When bonds make "gains," it means that bond prices are moving up.  The price of a bond is like the amount that a lender is willing to pay for the right to collect a certain amount of interest.  The more the lender is willing to pay, the lower that lender's "yield" will be.  Looked at another way, the lower your interest rate would be in the case of a lender making you a mortgage loan.  For that reason, we expect to see mortgage rates fall when bonds are making gains (mortgages are based primarily on bond prices/yields).  But in today's case, rates went a bit higher even though bonds improved.

As is often the case, the discrepancy results from the timing of bond market movement over the past few days.  Bonds weakened yesterday and rates logically moved higher.  The catch is that bonds continued to weaken after most lenders set mortgage rates for the day.  The move was big enough that today's bond market recovery wasn't quite enough to get bonds back to the better levels seen yesterday morning, thus leaving a small but logical gap between today's and yesterday's mortgage rates.  


Loan Originator Perspective

I'm still locking loans closing within 30 days.  There's no discernible trend, so time to play defense. -Ted Rood, Senior Originator

Clients and I continue to favor locking when within 30 days of closing. At this time, i just don't see much benefit with floating. There is more to risk than to gain. Until "something" happens to send rates one way or another, i will continue to lock. -Victor Burek, Churchill Mortgage


Today's Most Prevalent Rates

  • 30YR FIXED - 4.375%
  • FHA/VA - 4.0%
  • 15 YEAR FIXED - 4.00% 
  • 5 YEAR ARMS -  3.875-4.25% depending on the lender


Ongoing Lock/Float Considerations
 

  • Early 2019 saw a rapid reevaluation of big-picture trends in rates and in markets in general

  • The Federal Reserve has been a key player, and while they aren't the ones pulling the global economic strings, their response to the economy has helped rates fall more quickly than they otherwise might.

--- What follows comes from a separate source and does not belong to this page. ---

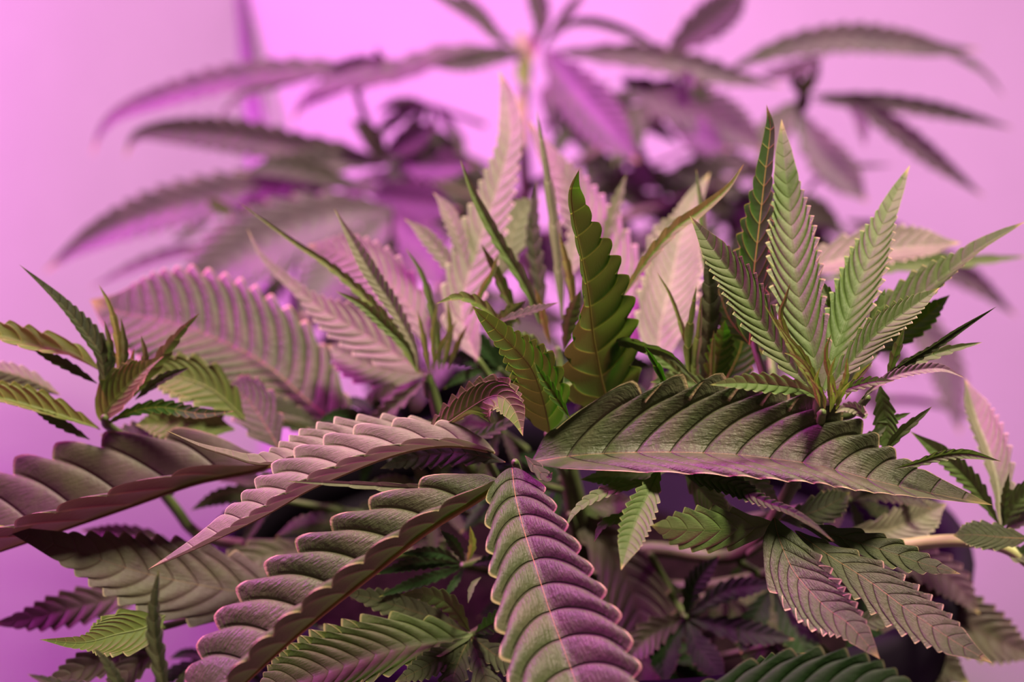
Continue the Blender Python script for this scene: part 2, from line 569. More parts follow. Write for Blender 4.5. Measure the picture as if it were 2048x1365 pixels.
base_f = np.array([POTC[0], POTC[1], make_riser_h + PH - .056])
FRONT = Plant('cannabis_plant', base_f, 'sharp leafy green cannabis plant in front with broad serrated drooping leaves', M_STEM)
FRONT.branch([base_f - np.array([0, 0, .01]), (1172, 1150, .650), (1150, 1000, .60), (1120, 860, .575), (1115, 700, .570)], [.007, .006, .005, .004, .002], name='main_stem')
FRONT.branch([(1168, 1130, .645), (1300, 1100, .620), (1480, 1108, .595), (1590, 960, .54), (1642, 800, .507)], [.004, .0034, .003, .0026, .0022])
FRONT.branch([(1165, 1110, .640), (1010, 1010, .625), (900, 880, .590), (856, 752, .575)], [.004, .0035, .003, .002])
FRONT.branch([(1170, 1170, .650), (760, 1100, .635), (440, 1085, .615), (345, 1010, .605), (270, 900, .585), (212, 848, .547)], [.004, .0034, .003, .0026, .0022, .0018])
FRONT.branch([(1170, 1160, .650), (1400, 1175, .630), (1620, 1130, .590), (1770, 1098, .562)], [.0034, .0030, .0028, .0026])
FRONT.branch([(1760, 1101, .563), (1790, 1094, .560), (1905, 1082, .552), (2005, 1094, .545), (2075, 1140, .54)], [.0026, .0026, .0025, .0025, .0022], mat=M_TAN)

B_ = dict(prof=BROAD)
# --- large central fan leaf
FRONT.fan([(1030, 925, .500), (1050, 960, .530), (1120, 980, .585)], M_BIG, .505, .49, [
    ([(1062, 925), (1150, 912), (1250, 906), (1350, 905), (1463, 909), (1560, 920), (1640, 932), (1755, 963), (1862, 987), (1985, 1011)], 168, [-6, -16, -22, -26, -22], 72, 11, dict(curl=(46, 8), ts=(1.35, .45), bulge=.26, tooth=.26, rnd=2.2, prof=([0, .03, .1, .25, .4, .55, .66, .76, .86, .94, 1], [.3, .62, .85, 1, .97, .83, .62, .40, .22, .1, 0]), slant=1.25, lt=.80, rib=.016, roll=.12, d0=.517, d1=.502)),
    ([(1024, 936), (1031, 993), (1049, 1065), (1071, 1133), (1098, 1218), (1128, 1300), (1165, 1400), (1205, 1500), (1235, 1590)], 156, 30, 36, 12, dict(bulge=.26, vc=1.7, tooth=.20, rnd=2.2, sp=1.28, prof=([0, .04, .12, .25, .42, .6, .75, .86, .94, 1], [.28, .42, .58, .70, .86, 1, .85, .5, .22, 0]), slant=.95, rib=.030, roll=.2, d0=.50, d1=.435, lt=.92)),
    ([(1000, 962), (954, 995), (850, 1061), (760, 1133), (670, 1205), (580, 1281), (490, 1365), (410, 1450), (330, 1530)], 158, 107, [8, 4, -10, -30], 10, dict(bulge=.24, vc=1.5, tooth=.24, rnd=2.2, prof=([0, .05, .15, .3, .5, .66, .8, .9, .96, 1], [.25, .45, .66, .88, 1, .94, .70, .40, .18, 0]), slant=.85, rib=.048, roll=.14, d0=.497, d1=.455, lt=.9)),
    ([(990, 905), (920, 893), (850, 896), (769, 917), (670, 957), (612, 984), (558, 1016), (508, 1043), (400, 1095), (297, 1139)], 98, 106, -16, 9, dict(bulge=.18, rnd=2.1, tooth=.30, d0=.515, d1=.488, lt=.72, slant=1.2, mat=M_LIT, prof=([0, .1, .25, .4, .55, .68, .78, .88, 1], [.3, .55, .85, 1, .9, .62, .38, .2, 0]))),
    ([(1010, 925), (960, 912), (900, 905), (830, 915), (760, 938)], 34, -20, 20, 9, dict(d0=.513, d1=.525)),
    ([(1000, 985), (940, 985), (840, 978), (690, 968), (572, 963)], 13, 20, 40, 6, dict(d0=.51, d1=.478, mat=M_LIT, prof=SLIM, res=1)),
    ([(1050, 912), (1092, 955), (1105, 945)], 16, -20, 30, 3, dict(d0=.497, d1=.488, res=1)),
], label='largest fan leaf, its ridged leaflets spreading from the middle')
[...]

  • Based on the Fed's laundry list of concerns, their current outlook for rate hikes and economic growth, and their bond-buying policy shifts, we've all but certainly seen the highest rates of this economic cycle in late 2018.  
  • Rates discussed refer to the most frequently-quoted, conforming, conventional 30yr fixed rate for top tier borrowers among average to well-priced lenders.  The rates generally assume little-to-no origination or discount except as noted when applicable.  Rates appearing on this page are "effective rates" that take day-to-day changes in upfront costs into consideration.